Using the data below, return the stretch from the line that contains "Write a Blender" through the line that contains "sc.camera = cam", both included, exactly as it stands and nothing beyond it.

-------------------------

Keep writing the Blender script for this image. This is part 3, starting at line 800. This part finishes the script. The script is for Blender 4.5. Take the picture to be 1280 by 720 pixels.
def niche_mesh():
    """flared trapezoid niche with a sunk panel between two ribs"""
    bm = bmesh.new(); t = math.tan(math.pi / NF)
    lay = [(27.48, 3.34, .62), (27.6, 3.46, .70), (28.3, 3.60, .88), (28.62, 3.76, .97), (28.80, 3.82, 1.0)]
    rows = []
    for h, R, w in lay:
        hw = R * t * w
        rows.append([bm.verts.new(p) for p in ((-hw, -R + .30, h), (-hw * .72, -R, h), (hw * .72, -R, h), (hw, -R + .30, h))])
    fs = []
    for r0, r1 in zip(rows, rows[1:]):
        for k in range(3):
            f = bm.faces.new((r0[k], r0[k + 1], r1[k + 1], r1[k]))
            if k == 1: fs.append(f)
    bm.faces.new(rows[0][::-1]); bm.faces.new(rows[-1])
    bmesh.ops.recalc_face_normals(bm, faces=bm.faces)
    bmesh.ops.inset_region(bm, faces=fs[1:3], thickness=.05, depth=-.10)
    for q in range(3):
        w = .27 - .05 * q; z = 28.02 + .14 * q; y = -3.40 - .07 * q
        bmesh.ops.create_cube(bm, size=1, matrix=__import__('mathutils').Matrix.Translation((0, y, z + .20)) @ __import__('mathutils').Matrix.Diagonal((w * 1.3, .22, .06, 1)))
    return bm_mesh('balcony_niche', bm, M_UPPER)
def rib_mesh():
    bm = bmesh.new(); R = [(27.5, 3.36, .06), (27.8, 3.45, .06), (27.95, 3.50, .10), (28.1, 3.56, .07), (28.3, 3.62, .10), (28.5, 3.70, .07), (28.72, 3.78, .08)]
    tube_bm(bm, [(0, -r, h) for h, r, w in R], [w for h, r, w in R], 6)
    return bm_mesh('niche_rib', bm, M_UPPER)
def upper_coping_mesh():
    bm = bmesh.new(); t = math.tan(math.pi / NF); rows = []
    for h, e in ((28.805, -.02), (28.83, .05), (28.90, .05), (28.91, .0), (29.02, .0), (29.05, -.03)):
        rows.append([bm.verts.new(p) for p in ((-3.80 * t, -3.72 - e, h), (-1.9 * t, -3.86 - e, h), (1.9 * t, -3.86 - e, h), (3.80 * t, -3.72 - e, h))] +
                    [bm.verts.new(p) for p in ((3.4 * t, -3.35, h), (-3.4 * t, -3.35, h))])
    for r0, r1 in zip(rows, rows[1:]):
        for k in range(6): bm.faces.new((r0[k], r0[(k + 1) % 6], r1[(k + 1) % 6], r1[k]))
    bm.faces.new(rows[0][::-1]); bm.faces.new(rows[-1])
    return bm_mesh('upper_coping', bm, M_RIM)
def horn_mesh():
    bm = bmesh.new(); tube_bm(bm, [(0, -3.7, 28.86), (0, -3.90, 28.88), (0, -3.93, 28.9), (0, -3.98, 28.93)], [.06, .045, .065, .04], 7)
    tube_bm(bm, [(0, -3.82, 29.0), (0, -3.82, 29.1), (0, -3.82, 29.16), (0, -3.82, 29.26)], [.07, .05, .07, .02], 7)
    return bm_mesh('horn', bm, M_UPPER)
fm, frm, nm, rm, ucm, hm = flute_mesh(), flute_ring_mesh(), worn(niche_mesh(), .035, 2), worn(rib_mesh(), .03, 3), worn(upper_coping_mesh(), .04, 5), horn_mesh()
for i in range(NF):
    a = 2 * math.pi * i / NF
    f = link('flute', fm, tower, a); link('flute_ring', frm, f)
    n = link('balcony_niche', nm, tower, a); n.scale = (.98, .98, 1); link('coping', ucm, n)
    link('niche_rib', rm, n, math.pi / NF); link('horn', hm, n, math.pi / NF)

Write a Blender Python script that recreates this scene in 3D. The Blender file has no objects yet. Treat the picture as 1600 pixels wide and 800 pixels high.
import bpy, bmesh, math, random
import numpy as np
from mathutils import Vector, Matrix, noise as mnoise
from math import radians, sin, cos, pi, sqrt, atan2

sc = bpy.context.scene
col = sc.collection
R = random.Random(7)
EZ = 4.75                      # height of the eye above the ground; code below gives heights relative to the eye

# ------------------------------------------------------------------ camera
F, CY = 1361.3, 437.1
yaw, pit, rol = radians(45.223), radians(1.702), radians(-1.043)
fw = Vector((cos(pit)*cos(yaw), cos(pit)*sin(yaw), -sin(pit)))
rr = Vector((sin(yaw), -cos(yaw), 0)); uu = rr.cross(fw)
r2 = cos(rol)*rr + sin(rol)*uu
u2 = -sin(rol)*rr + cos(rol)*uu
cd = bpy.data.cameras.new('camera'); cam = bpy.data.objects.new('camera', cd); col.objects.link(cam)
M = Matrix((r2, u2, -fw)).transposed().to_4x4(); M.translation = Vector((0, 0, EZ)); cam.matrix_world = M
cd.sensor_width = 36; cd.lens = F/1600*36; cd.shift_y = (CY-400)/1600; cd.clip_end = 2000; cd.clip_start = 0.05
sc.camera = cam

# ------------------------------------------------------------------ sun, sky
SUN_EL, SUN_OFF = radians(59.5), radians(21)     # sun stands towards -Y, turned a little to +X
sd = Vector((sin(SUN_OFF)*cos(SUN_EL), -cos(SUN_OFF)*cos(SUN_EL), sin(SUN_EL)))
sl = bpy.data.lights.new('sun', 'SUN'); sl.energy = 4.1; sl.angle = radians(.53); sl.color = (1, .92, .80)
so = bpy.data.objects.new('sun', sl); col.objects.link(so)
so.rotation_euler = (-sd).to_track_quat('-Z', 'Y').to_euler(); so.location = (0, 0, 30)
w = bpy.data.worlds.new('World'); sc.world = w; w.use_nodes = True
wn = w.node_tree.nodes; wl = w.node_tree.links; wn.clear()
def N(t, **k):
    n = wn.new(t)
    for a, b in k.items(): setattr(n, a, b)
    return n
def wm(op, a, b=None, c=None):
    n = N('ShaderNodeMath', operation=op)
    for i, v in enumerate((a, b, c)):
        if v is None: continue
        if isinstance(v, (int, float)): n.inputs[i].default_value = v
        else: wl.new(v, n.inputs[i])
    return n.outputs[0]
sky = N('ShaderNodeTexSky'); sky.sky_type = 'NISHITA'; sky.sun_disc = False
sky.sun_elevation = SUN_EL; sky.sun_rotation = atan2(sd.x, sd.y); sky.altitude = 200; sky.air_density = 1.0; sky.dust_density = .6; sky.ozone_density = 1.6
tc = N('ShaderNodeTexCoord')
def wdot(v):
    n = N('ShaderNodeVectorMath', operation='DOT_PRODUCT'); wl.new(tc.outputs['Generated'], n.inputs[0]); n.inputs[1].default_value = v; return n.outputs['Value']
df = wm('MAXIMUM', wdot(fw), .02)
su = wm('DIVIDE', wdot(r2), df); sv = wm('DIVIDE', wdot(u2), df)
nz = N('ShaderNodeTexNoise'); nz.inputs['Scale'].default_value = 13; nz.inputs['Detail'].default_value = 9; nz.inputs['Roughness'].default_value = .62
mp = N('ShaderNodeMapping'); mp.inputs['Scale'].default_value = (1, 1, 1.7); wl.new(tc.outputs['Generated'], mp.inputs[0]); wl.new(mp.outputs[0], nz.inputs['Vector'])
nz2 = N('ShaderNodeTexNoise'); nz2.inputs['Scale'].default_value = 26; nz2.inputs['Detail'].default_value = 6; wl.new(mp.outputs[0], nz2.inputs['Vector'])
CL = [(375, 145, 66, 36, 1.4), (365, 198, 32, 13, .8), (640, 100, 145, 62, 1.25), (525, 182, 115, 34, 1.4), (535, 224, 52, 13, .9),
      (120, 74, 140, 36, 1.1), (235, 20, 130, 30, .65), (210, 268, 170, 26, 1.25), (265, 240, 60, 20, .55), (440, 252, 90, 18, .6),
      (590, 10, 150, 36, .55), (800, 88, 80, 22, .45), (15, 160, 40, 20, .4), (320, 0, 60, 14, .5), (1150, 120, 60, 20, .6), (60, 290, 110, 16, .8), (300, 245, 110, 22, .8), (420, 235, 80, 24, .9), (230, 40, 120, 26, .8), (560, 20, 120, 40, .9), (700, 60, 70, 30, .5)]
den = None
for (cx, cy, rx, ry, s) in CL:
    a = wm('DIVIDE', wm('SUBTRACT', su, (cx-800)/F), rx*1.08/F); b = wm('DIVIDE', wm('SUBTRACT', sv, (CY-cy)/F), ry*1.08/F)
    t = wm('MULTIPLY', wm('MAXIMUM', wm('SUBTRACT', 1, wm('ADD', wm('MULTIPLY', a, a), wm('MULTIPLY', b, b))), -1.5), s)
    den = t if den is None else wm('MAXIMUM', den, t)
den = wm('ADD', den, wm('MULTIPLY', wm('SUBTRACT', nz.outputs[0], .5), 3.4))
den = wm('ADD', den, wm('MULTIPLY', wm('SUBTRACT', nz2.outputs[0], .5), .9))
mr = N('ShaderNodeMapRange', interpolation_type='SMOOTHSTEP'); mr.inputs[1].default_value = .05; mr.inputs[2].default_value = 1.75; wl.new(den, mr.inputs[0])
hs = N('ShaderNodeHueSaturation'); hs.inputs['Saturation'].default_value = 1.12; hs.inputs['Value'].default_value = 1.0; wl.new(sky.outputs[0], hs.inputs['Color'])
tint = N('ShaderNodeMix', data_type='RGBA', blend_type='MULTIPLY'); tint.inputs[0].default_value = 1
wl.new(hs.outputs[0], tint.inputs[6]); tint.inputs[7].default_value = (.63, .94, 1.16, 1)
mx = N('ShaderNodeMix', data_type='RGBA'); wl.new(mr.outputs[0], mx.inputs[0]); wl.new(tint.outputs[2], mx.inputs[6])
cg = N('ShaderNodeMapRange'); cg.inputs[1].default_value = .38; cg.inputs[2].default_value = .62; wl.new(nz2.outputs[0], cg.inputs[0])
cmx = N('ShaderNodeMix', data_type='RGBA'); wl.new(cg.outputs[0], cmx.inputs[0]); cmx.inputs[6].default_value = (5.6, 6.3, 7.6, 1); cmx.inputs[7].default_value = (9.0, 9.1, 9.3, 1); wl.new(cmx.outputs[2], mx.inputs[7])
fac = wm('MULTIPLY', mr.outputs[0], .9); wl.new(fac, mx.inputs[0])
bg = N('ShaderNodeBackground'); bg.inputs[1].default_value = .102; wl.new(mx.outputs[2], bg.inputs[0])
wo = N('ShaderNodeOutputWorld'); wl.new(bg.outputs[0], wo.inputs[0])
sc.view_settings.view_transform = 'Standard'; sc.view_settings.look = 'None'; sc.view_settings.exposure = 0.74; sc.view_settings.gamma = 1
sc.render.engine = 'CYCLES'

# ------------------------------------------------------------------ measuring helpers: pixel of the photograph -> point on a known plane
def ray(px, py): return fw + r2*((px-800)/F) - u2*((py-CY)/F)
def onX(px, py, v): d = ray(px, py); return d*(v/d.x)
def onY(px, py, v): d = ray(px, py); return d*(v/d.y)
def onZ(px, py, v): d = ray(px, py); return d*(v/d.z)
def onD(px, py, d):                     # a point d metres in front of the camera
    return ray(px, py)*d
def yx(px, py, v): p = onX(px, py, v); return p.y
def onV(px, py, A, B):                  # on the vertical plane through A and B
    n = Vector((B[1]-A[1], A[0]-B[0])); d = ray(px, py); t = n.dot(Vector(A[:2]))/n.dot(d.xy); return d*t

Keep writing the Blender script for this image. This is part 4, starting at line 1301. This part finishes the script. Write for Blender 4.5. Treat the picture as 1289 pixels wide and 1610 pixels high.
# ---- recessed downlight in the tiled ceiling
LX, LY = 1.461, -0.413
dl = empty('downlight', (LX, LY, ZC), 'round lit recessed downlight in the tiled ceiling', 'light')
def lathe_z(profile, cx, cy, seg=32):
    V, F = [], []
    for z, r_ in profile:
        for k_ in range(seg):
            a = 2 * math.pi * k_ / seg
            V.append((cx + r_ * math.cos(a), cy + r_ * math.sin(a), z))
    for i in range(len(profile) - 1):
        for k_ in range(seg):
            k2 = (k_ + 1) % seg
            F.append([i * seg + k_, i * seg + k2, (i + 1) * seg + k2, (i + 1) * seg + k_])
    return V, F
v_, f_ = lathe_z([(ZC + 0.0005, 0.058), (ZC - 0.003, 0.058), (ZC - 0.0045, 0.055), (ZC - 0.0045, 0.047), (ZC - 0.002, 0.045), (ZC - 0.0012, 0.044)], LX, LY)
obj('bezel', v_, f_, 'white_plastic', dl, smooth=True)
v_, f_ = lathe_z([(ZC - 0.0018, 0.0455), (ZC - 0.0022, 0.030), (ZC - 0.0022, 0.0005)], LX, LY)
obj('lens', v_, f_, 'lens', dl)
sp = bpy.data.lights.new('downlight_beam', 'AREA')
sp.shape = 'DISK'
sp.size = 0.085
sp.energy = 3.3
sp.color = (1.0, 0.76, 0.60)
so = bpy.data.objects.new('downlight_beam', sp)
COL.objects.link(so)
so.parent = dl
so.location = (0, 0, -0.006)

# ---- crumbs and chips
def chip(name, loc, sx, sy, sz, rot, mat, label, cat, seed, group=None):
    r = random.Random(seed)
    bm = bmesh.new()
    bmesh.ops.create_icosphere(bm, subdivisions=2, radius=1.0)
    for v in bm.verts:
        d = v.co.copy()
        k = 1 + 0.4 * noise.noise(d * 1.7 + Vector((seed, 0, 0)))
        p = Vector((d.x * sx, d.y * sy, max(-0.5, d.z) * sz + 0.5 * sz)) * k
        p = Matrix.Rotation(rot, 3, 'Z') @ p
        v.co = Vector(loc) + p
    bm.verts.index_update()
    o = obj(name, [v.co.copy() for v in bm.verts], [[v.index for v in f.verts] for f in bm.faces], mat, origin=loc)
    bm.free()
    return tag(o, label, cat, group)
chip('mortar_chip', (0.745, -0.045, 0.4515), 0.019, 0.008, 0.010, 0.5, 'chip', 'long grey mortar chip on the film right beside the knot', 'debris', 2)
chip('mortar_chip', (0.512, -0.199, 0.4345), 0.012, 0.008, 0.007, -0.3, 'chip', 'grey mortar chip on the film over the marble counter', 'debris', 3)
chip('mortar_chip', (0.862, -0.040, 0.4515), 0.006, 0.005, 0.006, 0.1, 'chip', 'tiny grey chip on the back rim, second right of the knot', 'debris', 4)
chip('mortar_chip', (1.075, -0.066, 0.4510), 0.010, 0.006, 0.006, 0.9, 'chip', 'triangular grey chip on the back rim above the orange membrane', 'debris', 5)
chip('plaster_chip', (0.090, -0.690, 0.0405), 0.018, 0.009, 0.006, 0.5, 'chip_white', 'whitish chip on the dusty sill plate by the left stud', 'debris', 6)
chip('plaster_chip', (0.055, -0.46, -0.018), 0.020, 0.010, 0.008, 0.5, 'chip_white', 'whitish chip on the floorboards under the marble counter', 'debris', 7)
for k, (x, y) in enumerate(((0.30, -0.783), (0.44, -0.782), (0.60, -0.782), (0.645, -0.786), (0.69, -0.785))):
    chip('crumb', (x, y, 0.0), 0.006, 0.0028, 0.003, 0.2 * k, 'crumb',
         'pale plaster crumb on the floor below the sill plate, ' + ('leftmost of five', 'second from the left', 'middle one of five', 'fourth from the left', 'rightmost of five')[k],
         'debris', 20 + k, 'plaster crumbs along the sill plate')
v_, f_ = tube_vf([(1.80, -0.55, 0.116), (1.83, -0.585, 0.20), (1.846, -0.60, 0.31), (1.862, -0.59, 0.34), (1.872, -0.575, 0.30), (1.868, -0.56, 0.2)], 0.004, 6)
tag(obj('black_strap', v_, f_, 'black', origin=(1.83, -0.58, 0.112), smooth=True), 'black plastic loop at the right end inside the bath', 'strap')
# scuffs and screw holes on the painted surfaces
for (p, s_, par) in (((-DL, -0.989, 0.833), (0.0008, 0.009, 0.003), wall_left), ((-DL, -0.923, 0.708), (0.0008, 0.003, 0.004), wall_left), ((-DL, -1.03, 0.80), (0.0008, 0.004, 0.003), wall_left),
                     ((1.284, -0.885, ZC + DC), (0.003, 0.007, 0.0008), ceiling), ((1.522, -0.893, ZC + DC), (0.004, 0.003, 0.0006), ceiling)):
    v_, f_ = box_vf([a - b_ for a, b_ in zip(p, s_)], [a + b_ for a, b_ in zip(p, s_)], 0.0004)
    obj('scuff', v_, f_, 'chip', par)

-------------------------

◆ ANSWER TO THE PROBLEM:
Write a Blender Python script that recreates this scene in 3D. The Blender file has no objects yet. Treat the picture as 1600 pixels wide and 800 pixels high.
import bpy, bmesh, math, random
import numpy as np
from mathutils import Vector, Matrix, noise as mnoise
from math import radians, sin, cos, pi, sqrt, atan2

sc = bpy.context.scene
col = sc.collection
R = random.Random(7)
EZ = 4.75                      # height of the eye above the ground; code below gives heights relative to the eye

# ------------------------------------------------------------------ camera
F, CY = 1361.3, 437.1
yaw, pit, rol = radians(45.223), radians(1.702), radians(-1.043)
fw = Vector((cos(pit)*cos(yaw), cos(pit)*sin(yaw), -sin(pit)))
rr = Vector((sin(yaw), -cos(yaw), 0)); uu = rr.cross(fw)
r2 = cos(rol)*rr + sin(rol)*uu
u2 = -sin(rol)*rr + cos(rol)*uu
cd = bpy.data.cameras.new('camera'); cam = bpy.data.objects.new('camera', cd); col.objects.link(cam)
M = Matrix((r2, u2, -fw)).transposed().to_4x4(); M.translation = Vector((0, 0, EZ)); cam.matrix_world = M
cd.sensor_width = 36; cd.lens = F/1600*36; cd.shift_y = (CY-400)/1600; cd.clip_end = 2000; cd.clip_start = 0.05
sc.camera = cam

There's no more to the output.